Battle for the Paddle founder honored for decades of volunteer work

Ricky Cheramie and a few other volunteers with United Way of St. Charles had an idea. It was the fall of 2001, when companies and businesses in St. Charles Parish started their pacesetter campaigns to raise money for UWSC. The group of volunteers decided to organize a jambalaya cook-off to thank St. Charles Parish companies who participated in the fundraiser.

The Battle for the Paddle was born.

Ricky Cheramie, the winner of the Ray Tyree Memorial Citizenship Award, cooks with his team at the Battle for the Paddle.

That year, 12 teams competed. Cheramie, an operations specialist with Valero at the time, cooked jambalaya with his team.

At this year’s event, 23 years later, 240 teams competed. And Cheramie was honored with the Ray Tyree Memorial Citizenship Award for his years of volunteering.

John Dias, executive director of UWSC, said the award is given to someone who has made the community and world a better place.

“We can’t think of anyone more deserving than Ricky,” Dias said. “[He] is a perfect fit for the award.”

The citizenship award is named after Ray Tyree, a longtime UWSC board member who died in 2021 at 66 years old. Dias said Tyree was a kind, community and family minded person.

Cheramie said Tyree was a mentor to him. They served on the UWSC board together.

“I think [Tyree] would be proud of me,” Cheramie said. “To get an award in his name is truly an honor. How could I even be mentioned in the same sentence as Ray Tyree? I looked up to him.”

When Cheramie, his wife, and their two children moved to St.
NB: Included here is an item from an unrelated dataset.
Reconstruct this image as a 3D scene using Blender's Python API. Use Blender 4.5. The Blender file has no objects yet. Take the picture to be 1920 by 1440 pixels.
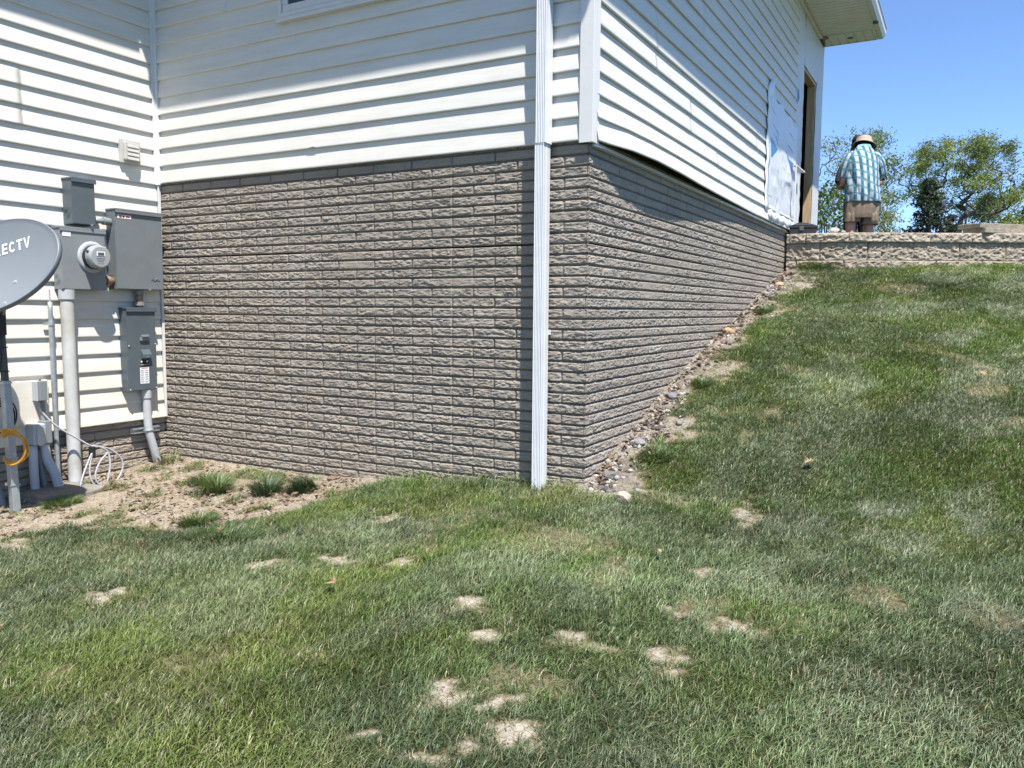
import bpy, bmesh, math, random
import numpy as np
from mathutils import Vector, Matrix
R_ = math.radians
C = bpy.context.scene.collection
rng = np.random.default_rng(7)
random.seed(11)

# ---------------- camera, sky, sun, exposure ----------------
sc = bpy.context.scene
cam_d = bpy.data.cameras.new("camera"); cam = bpy.data.objects.new("camera", cam_d); C.objects.link(cam)
YAW, PIT, ROL = -0.50748, 0.09062, 0.00746
F_ = Vector((math.sin(YAW)*math.cos(PIT), math.cos(YAW)*math.cos(PIT), -math.sin(PIT)))
R0 = Vector((math.cos(YAW), -math.sin(YAW), 0)); U0 = R0.cross(F_)
RR = R0*math.cos(ROL)+U0*math.sin(ROL); UU = -R0*math.sin(ROL)+U0*math.cos(ROL)
CAM = Vector((2.020, -4.558, -0.999))
M = Matrix((( RR.x, UU.x, -F_.x, CAM.x), (RR.y, UU.y, -F_.y, CAM.y), (RR.z, UU.z, -F_.z, CAM.z), (0,0,0,1)))
cam.matrix_world = M
cam_d.sensor_width = 36; cam_d.lens = 1526.65/1920*36; cam_d.clip_start = .05; cam_d.clip_end = 6000
sc.camera = cam
SUN = Vector((1.25, -1.0, 3.3)).normalized()
EL = math.asin(SUN.z); AZ = math.atan2(SUN.x, SUN.y)
w = bpy.data.worlds.new("World"); sc.world = w; w.use_nodes = True
nt = w.node_tree; bg = nt.nodes['Background']
sky = nt.nodes.new('ShaderNodeTexSky'); sky.sky_type = 'NISHITA'; sky.sun_disc = False
sky.sun_elevation = EL; sky.sun_rotation = AZ; sky.altitude = 1500; sky.air_density = .72; sky.dust_density = .1; sky.ozone_density = 6
nt.links.new(sky.outputs[0], bg.inputs[0]); bg.inputs[1].default_value = 0.098
sl = bpy.data.lights.new("sun", 'SUN'); sl.energy = 3.45; sl.angle = R_(.53); sl.color = (1, .97, .925)
so = bpy.data.objects.new("sun", sl); C.objects.link(so)
so.rotation_euler = SUN.to_track_quat('Z', 'Y').to_euler(); so.location = (5, -5, 15)
sc.view_settings.view_transform = 'Standard'; sc.view_settings.look = 'None'
sc.view_settings.exposure = 1.53; sc.view_settings.gamma = 1
sc.render.engine = 'CYCLES'
sc.render.resolution_x = 1024; sc.render.resolution_y = 768
sc.cycles.max_bounces = 8; sc.cycles.transparent_max_bounces = 12
sc.cycles.use_denoising = True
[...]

Charles Parish from Slidell in 1997, Cheramie started volunteering. He coached his son’s basketball and baseball teams and volunteered with the UWSC and the St. Charles Parish Toy and Gift Fund.

Cheramie, a retired operations supervisor for Valero, volunteers.

“I felt like if I didn’t help, do I really belong to the community?” Cheramie said. “You have to earn your feeling of belonging.”

The community noticed Cheramie’s hours of volunteer work. The Rotary Foundation awarded him the Paul Harris Fellow Award and its Citizen of the Year Award in 2009. He earned the St. John United Way Community Leadership Award in 2018.

For many years, Cheramie helped organize the River Region Chamber of Commerce Golf Tournament and the Ed Reed Foundation Golf Tournament. He also helped organize the post-game meals for the Destrehan High School vs. Hahnville High School football games. He was the Valero St. Charles Volunteer of the Year in 2005, 2011 and 2019, and he was the Valero Corporation Volunteer of the Year in 2005.

But Cheramie said his proudest accomplishments are the Battle for the Paddle and the St. Charles Parish Toy and Gift Fund, a toy giveaway for children of the parish. Retired Senior Volunteer Program helps organize the event each year in December.

Cheramie said he always knew the Toy and Gift Fund would grow to become a big event. When the event first started, organizers served cookies and punch. Last year, organizers served 5,000 plates of homemade jambalaya and gave out 5,000 toys.

“We took it to a new level,” Cheramie said. “That had a lot to do with me already being involved in it and just having a vision, and Valero saying the pocketbook is open. Go figure out what we can do to make this event fantastic.”

One year stands out to him – 2005. He said hosts of a New Jersey radio station sent tractor trailers full of toys and decorations for the Toy and Gift Fund.

“That year of Katrina, we really stepped it up,” Cheramie said. “We had a big BBQ trailer, we cooked 8,000 to 10,000 hot dogs and homemade chili. We had desserts and things for the kids.”

The Rotary Club honors Cheramie for his volunteer work in 2009.

Cheramie said he never dreamed Battle for the Paddle would grow from 12 teams its first year to 240 teams this year.

“It’s because of what I helped create and helped start,” he said. “You don’t think about it like that when you’re doing it. You’re just doing it, and it just starts to take off.”

He said he is proud of the team of volunteers that the event brings together.

“We had a team of dedicated volunteers that always came in with good ideas and a can-do attitude and we made it all happen,” he said.

Volunteering has long been a part of Cheramie’s story. In 8th grade he won his school’s humanitarian award.

“I think it was just me knowing that I can make a difference, or try to make a difference,” he said.